Historian Alexander Keyssar to Give2012 Constitution Day Lecture at Swarthmore College
Noted author and historian Alexander Keyssar will examine issues of voting rights and voter suppression in America as the 2012 Constitution Day and Gilbert Lecture speaker at Swarthmore College on Fri., Sept. 14, at 4:30 p.m. on campus in the Lang Performing Arts Center. The event is free and open to the public.
"The history of the right to vote in the United States has not been one of steady movement toward inclusion," says Richter Professor of Political Science Carol Nackenoff. "The topic is especially timely for 2012, when a number of laws requiring state-issued voter identification cards are being challenged in the courts."

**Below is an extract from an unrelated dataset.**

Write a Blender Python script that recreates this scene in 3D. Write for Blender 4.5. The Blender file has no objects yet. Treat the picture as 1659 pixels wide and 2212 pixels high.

Alexander Keyssar is the Matthew W. Stirling Jr. Professor of History and Social Policy at the John F. Kennedy School of Government at Harvard. His book, The Right to Vote: The Contested History of Democracy in the United States (2009), was honored by both the American Historical Association and the Historical Society and was a finalist for the Pulitzer Prize. Keyssar is an authority on voting, elections, and election reform. He writes frequently for the popular press about American politics and history.
The event is sponsored by the President's Office, the Department of Political Science, the Black Studies Program, and the Center for Social and Policy Studies.